(GOAL OF THE EXERCISE):
Leave out the pictures and repeat the rest of the material exactly.
--- --- ---
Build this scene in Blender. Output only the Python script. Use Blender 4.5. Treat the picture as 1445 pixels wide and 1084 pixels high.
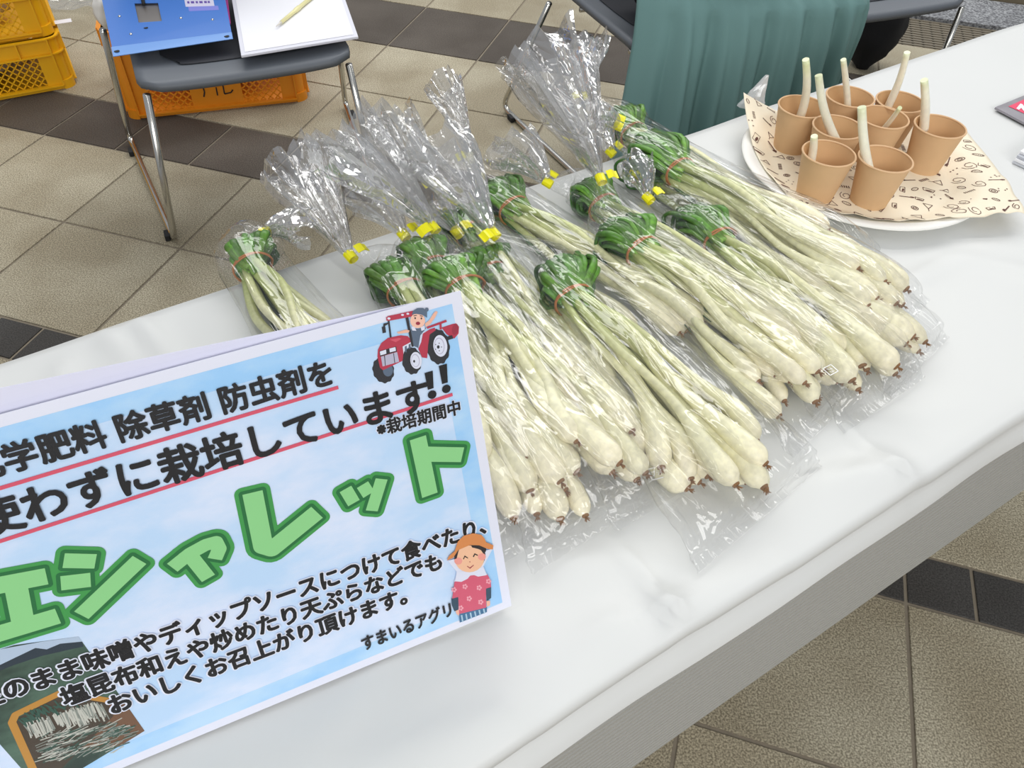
import bpy, bmesh, math, random
from math import sin, cos, pi, radians as R
from mathutils import Vector, Matrix, noise

sc = bpy.context.scene
C = sc.collection
for o in list(bpy.data.objects):
    bpy.data.objects.remove(o)
rng = random.Random(7)

# ------------------------------------------------------------------ camera
FPX, W0, H0 = 1092.0, 1445.0, 1084.0
CAM = Vector((0, 0, 1.22))
TH, RO = R(46.3), math.atan(.0456)
FW = Vector((0, cos(TH), -sin(TH)))
R0 = Vector((1, 0, 0))
U0 = R0.cross(FW)
RT = R0 * cos(RO) + U0 * sin(RO)
UP = -R0 * sin(RO) + U0 * cos(RO)
cd = bpy.data.cameras.new('camera')
cd.sensor_width = 36
cd.lens = 36 * FPX / W0
cd.clip_start = .01
cam = bpy.data.objects.new('camera', cd)
C.objects.link(cam)
M3 = Matrix((RT, UP, -FW)).transposed()
cam.matrix_world = Matrix.Translation(CAM) @ M3.to_4x4()
sc.camera = cam

# ------------------------------------------------------------------ world, light, exposure
wd = bpy.data.worlds.new('sky')
sc.world = wd
wd.use_nodes = True
wn = wd.node_tree
bg = wn.nodes['Background']
tcw = wn.nodes.new('ShaderNodeTexCoord')
sp = wn.nodes.new('ShaderNodeSeparateXYZ')
wr = wn.nodes.new('ShaderNodeValToRGB')
wn.links.new(tcw.outputs['Generated'], sp.inputs[0])
mr = wn.nodes.new('ShaderNodeMapRange')
mr.inputs[1].default_value = -1
mr.inputs[2].default_value = 1
wn.links.new(sp.outputs['Z'], mr.inputs[0])
wn.links.new(mr.outputs[0], wr.inputs[0])
wr.color_ramp.elements[0].position = .45
wr.color_ramp.elements[0].color = (.24, .23, .22, 1)
wr.color_ramp.elements[1].position = .62
wr.color_ramp.elements[1].color = (.37, .39, .415, 1)
wn.links.new(wr.outputs[0], bg.inputs[0])
bg.inputs[1].default_value = 1.0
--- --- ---
(REPLY):
Build this scene in Blender. Output only the Python script. Use Blender 4.5. Treat the picture as 1445 pixels wide and 1084 pixels high.
import bpy, bmesh, math, random
from math import sin, cos, pi, radians as R
from mathutils import Vector, Matrix, noise

sc = bpy.context.scene
C = sc.collection
for o in list(bpy.data.objects):
    bpy.data.objects.remove(o)
rng = random.Random(7)

# ------------------------------------------------------------------ camera
FPX, W0, H0 = 1092.0, 1445.0, 1084.0
CAM = Vector((0, 0, 1.22))
TH, RO = R(46.3), math.atan(.0456)
FW = Vector((0, cos(TH), -sin(TH)))
R0 = Vector((1, 0, 0))
U0 = R0.cross(FW)
RT = R0 * cos(RO) + U0 * sin(RO)
UP = -R0 * sin(RO) + U0 * cos(RO)
cd = bpy.data.cameras.new('camera')
cd.sensor_width = 36
cd.lens = 36 * FPX / W0
cd.clip_start = .01
cam = bpy.data.objects.new('camera', cd)
C.objects.link(cam)
M3 = Matrix((RT, UP, -FW)).transposed()
cam.matrix_world = Matrix.Translation(CAM) @ M3.to_4x4()
sc.camera = cam

# ------------------------------------------------------------------ world, light, exposure
wd = bpy.data.worlds.new('sky')
sc.world = wd
wd.use_nodes = True
wn = wd.node_tree
bg = wn.nodes['Background']
tcw = wn.nodes.new('ShaderNodeTexCoord')
sp = wn.nodes.new('ShaderNodeSeparateXYZ')
wr = wn.nodes.new('ShaderNodeValToRGB')
wn.links.new(tcw.outputs['Generated'], sp.inputs[0])
mr = wn.nodes.new('ShaderNodeMapRange')
mr.inputs[1].default_value = -1
mr.inputs[2].default_value = 1
wn.links.new(sp.outputs['Z'], mr.inputs[0])
wn.links.new(mr.outputs[0], wr.inputs[0])
wr.color_ramp.elements[0].position = .45
wr.color_ramp.elements[0].color = (.24, .23, .22, 1)
wr.color_ramp.elements[1].position = .62
wr.color_ramp.elements[1].color = (.37, .39, .415, 1)
wn.links.new(wr.outputs[0], bg.inputs[0])
bg.inputs[1].default_value = 1.0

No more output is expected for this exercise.